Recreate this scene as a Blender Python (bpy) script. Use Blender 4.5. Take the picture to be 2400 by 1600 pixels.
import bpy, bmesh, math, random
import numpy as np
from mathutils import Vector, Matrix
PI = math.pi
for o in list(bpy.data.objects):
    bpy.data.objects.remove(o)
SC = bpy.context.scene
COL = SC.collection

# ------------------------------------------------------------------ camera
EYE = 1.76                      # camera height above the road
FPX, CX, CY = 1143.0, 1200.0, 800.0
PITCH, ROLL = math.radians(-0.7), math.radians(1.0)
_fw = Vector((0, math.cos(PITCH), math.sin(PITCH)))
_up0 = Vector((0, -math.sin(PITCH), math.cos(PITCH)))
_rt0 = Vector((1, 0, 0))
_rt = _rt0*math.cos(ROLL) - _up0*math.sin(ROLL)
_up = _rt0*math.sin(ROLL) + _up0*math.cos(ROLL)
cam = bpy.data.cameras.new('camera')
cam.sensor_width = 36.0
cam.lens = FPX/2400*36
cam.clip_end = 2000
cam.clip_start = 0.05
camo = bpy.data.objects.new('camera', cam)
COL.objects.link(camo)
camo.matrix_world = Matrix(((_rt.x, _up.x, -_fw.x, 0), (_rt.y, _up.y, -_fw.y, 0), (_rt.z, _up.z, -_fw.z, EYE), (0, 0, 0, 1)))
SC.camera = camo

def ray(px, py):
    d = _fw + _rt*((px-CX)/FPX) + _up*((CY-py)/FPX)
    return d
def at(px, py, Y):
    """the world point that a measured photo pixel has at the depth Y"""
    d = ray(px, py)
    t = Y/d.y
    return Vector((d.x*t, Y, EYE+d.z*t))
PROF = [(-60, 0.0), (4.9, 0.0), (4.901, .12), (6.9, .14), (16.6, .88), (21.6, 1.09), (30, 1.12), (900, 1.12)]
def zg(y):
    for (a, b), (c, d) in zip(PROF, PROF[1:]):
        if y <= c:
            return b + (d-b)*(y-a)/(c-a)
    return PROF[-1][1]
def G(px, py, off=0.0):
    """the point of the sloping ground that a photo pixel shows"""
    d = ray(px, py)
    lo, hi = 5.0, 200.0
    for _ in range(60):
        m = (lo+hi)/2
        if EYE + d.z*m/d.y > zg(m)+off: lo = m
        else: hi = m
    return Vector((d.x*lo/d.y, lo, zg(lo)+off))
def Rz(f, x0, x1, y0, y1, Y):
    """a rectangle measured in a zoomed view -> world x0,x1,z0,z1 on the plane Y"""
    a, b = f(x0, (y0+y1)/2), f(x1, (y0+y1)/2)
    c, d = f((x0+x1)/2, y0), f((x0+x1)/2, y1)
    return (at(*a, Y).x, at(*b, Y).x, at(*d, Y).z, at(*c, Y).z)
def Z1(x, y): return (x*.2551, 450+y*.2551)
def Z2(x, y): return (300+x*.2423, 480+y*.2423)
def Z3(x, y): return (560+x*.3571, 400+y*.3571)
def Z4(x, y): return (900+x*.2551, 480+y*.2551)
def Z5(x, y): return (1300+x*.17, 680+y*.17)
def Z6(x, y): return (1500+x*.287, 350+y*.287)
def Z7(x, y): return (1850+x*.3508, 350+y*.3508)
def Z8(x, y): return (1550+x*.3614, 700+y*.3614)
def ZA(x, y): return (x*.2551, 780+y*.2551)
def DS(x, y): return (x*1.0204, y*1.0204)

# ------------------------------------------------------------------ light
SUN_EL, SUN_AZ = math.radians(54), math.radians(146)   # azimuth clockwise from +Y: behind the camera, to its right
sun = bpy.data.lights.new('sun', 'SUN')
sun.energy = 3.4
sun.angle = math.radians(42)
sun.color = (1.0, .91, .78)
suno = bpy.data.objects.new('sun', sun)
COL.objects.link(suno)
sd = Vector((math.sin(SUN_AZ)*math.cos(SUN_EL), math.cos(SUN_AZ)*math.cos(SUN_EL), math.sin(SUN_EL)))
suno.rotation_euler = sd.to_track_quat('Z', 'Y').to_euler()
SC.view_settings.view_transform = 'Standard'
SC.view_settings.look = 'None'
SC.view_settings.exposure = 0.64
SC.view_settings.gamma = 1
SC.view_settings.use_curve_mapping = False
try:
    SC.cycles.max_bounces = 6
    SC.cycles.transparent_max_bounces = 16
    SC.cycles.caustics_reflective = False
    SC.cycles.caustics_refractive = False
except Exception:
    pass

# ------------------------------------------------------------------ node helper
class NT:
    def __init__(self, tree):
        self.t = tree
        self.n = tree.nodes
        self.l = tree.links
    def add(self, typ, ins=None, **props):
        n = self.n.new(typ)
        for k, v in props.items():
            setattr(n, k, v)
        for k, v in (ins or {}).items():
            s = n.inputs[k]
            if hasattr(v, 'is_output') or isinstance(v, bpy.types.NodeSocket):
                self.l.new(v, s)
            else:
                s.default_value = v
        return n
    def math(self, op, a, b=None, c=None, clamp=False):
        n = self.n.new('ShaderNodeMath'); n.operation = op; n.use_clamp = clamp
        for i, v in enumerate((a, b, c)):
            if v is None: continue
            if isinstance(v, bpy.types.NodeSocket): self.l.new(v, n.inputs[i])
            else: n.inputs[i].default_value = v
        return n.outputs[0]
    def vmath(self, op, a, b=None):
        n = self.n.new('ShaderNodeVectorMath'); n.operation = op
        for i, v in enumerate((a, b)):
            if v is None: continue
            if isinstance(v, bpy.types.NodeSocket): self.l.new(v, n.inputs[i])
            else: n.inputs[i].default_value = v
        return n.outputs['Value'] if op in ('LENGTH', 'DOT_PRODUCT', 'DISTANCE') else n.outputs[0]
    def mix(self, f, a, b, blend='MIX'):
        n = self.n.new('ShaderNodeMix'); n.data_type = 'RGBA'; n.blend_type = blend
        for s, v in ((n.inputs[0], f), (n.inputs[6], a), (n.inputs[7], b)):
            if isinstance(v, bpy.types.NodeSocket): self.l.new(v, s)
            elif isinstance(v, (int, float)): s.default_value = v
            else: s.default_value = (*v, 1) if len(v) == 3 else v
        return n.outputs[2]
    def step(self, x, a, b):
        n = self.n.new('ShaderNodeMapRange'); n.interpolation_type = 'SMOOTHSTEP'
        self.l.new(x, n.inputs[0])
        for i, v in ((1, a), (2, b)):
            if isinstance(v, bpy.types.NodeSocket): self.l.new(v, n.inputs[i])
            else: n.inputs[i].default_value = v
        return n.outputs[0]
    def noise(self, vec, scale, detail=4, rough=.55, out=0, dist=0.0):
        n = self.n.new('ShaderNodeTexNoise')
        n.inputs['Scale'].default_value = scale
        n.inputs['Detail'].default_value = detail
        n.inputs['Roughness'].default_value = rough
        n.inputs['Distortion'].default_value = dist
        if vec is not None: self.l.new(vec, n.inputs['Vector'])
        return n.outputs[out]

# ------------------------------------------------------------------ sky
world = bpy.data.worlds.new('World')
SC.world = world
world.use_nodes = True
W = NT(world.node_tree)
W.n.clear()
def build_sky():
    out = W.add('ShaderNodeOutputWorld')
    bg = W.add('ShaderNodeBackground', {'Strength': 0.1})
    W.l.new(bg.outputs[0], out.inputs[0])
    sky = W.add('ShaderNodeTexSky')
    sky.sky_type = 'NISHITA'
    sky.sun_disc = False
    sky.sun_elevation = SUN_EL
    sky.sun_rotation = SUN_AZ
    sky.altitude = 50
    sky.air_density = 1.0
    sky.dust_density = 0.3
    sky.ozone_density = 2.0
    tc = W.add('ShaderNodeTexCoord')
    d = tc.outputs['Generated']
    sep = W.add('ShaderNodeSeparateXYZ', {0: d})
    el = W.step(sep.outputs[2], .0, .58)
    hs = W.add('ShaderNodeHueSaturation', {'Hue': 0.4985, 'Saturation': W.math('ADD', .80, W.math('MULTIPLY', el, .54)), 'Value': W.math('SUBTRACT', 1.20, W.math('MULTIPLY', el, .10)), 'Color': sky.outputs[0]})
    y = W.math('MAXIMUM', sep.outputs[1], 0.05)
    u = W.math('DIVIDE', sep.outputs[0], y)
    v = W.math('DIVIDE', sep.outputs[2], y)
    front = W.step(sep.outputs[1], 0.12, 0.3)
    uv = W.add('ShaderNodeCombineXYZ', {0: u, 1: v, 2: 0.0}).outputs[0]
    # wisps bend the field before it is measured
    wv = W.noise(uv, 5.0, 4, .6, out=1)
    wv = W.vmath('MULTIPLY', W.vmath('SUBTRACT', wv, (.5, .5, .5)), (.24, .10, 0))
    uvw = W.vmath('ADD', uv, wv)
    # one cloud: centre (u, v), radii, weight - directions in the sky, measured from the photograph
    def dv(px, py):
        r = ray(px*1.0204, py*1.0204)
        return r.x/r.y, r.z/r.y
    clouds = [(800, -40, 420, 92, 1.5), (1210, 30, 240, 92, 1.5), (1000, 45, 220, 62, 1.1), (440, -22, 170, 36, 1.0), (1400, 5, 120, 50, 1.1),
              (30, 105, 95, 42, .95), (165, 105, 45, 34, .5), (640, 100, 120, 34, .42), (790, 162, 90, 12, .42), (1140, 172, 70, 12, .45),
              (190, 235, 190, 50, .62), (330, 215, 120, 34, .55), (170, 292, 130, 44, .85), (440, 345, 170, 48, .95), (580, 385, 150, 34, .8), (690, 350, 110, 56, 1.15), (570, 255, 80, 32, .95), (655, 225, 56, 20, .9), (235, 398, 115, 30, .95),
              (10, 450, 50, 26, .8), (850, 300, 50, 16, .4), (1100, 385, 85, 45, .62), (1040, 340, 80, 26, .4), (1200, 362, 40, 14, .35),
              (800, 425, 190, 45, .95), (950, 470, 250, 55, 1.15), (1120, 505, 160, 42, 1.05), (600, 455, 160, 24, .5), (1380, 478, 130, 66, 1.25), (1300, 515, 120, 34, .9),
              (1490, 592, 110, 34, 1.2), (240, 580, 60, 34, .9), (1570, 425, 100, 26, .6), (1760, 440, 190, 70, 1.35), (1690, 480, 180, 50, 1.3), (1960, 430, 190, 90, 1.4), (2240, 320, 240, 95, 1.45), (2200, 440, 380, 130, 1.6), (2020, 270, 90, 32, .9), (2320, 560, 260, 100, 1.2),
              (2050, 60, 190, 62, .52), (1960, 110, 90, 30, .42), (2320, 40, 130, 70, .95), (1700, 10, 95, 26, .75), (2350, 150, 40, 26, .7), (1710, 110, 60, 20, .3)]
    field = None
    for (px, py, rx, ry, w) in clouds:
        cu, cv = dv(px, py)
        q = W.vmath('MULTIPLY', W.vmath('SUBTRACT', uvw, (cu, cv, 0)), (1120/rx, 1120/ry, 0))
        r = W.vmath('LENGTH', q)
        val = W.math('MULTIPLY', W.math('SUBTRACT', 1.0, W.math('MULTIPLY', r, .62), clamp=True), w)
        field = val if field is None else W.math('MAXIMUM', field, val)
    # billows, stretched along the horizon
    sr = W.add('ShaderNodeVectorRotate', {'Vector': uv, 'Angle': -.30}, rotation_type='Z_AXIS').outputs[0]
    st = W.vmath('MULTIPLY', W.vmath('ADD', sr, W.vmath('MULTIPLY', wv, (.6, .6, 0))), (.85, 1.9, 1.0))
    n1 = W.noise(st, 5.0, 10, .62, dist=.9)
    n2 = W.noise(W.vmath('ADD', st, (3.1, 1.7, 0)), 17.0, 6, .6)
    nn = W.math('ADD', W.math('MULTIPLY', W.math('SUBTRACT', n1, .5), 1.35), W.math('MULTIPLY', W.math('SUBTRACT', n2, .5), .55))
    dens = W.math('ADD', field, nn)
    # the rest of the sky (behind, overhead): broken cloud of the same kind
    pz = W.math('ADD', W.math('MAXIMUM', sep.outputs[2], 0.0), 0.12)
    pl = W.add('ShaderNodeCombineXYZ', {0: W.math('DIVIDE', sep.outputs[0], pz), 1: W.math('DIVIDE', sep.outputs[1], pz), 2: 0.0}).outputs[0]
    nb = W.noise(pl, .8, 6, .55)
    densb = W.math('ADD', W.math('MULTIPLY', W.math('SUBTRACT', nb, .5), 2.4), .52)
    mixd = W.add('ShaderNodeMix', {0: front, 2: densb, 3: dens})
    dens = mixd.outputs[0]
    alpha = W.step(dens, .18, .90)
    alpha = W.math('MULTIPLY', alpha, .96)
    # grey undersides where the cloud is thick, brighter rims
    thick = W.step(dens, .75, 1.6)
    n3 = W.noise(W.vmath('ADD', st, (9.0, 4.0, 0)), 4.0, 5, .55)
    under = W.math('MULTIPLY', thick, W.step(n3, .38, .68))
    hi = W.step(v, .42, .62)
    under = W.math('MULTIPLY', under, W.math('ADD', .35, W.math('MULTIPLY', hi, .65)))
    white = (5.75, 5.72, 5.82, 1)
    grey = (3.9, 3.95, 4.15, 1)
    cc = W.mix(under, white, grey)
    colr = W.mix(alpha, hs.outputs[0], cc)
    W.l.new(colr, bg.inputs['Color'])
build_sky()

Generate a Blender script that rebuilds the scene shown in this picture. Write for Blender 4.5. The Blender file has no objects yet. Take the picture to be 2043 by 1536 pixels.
===============
> [INSTRUCTIONS FOR THE TASK]
Please print the material above exactly as it appears, from its first line through the line containing "COL = SC.collection", inclusive, and stop there.

> [RESPONSE]
Recreate this scene as a Blender Python (bpy) script. Use Blender 4.5. Take the picture to be 2400 by 1600 pixels.
import bpy, bmesh, math, random
import numpy as np
from mathutils import Vector, Matrix
PI = math.pi
for o in list(bpy.data.objects):
    bpy.data.objects.remove(o)
SC = bpy.context.scene
COL = SC.collection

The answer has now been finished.